Bismillah,
Kampungku Lubuk Langkap yang berada nun jauh di Kabupaten Bengkulu Selatan sana tidak dapat dianggap remeh, meskipun termasuk bilangan dusun terpencil yang relatif jauh letaknya dari ibukota kabupaten Manna.
Kampung yang berdiri tidak tahu persis tahun berapa itu mengalami dinamika seperti kebanyakan kampung-kampung lain yang ada dimuka bumi Allah ini, juga terjadi pasang surut terutama dari aspek populasi penduduknya dan jumlah rumah kediaman tempat tinggal masyarakatnya.
Keluarga Penulis sendiri mulai tinggal di kampung ini di penghujung tahun 1972, berkenaan dengan berakhirnya masa aktif Ayahenda Marzuki Djuansah sebagai seorang abdi negara di Sira Pulau Padang Ogan Komering ilir Sumatera Selatan.

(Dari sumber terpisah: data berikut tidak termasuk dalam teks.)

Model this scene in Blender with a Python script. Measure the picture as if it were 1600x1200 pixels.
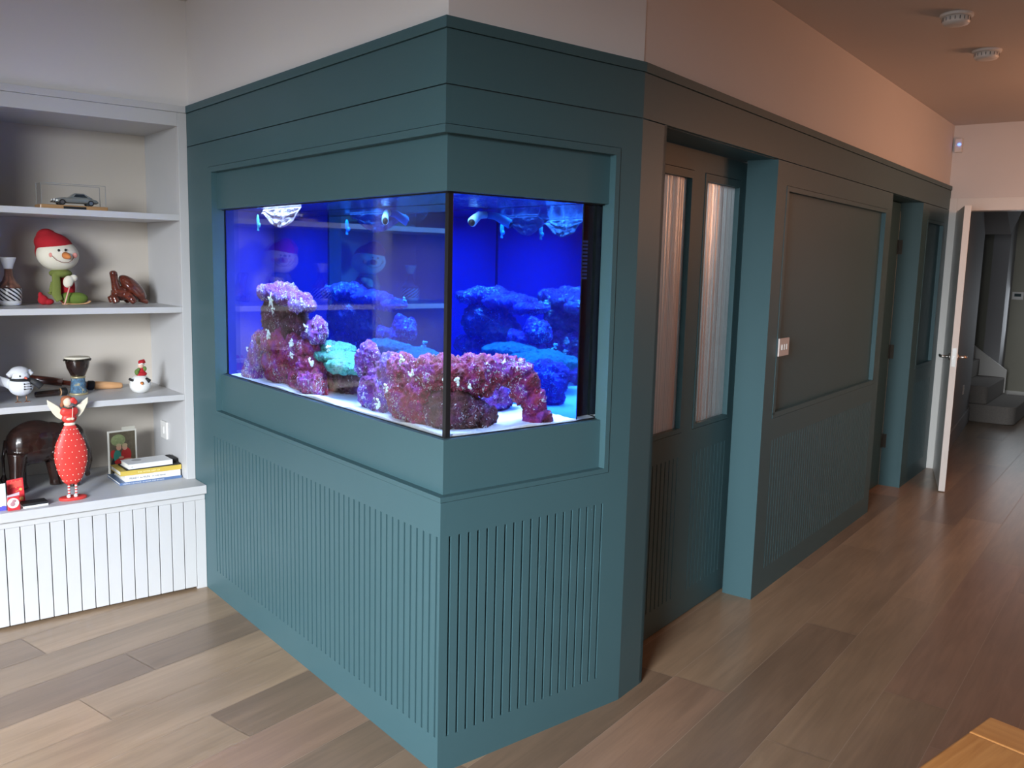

Meskipun dulunya berangkat meninggalkan Manna kota kenangan dari Bandar Agung Ulu Manna Ulu, tapi kakek Djuansah dan saudara-saudaranya beserta keluarganya sudah boyongan berada di Lubuk Langkap.
Juga tiga orang saudara perempuan kakek Meransyah ikut hijrah pula ke kampungku yang letaknya dikelilingi sungai dan perbukitan itu, serta hamparan persawahan terbentang luas sebagai usaha pokok penduduknya.
Hal pertama yang Penulis amati yaitu pola hidup masyarakatnya yang nampak sekali hidup berdampingan secara rukun penuh dengan rasa kekeluargaan, terutama dalam melakukan ibadah kepada Allah Subhanahu wata Allah, yang ini merupakan inti dari tulisan ini.
Ketika itu di tahun 70an awal warga Lubuk Langkap hanya memiliki sebuah rumah ibadah berupa masjidi yang relatif kecil, yang konstruksinya dari kayu dengan beratap kayu dan lantai kayu yang sedikit di tinggikan dari tanah seolah-olah menjadi lantai panggung.
Masjid kecil itu dibangun diatas tanah Wakenda Muir sepupu Bapak Marzuki dari pihak nenek yang lokasinya lebih kurang 80 meter dari tempat wisata pemandian Lubuk Langkap sekarang.
Letak masjid ini juga sebagai indikator bahwa generasi awal Lubuk Langkap pertama banyak yang membangun kediaman di bahagian darat peristilahanya, yang memang letak kampungku seolah-olah terbelah dua, lembah dan darat.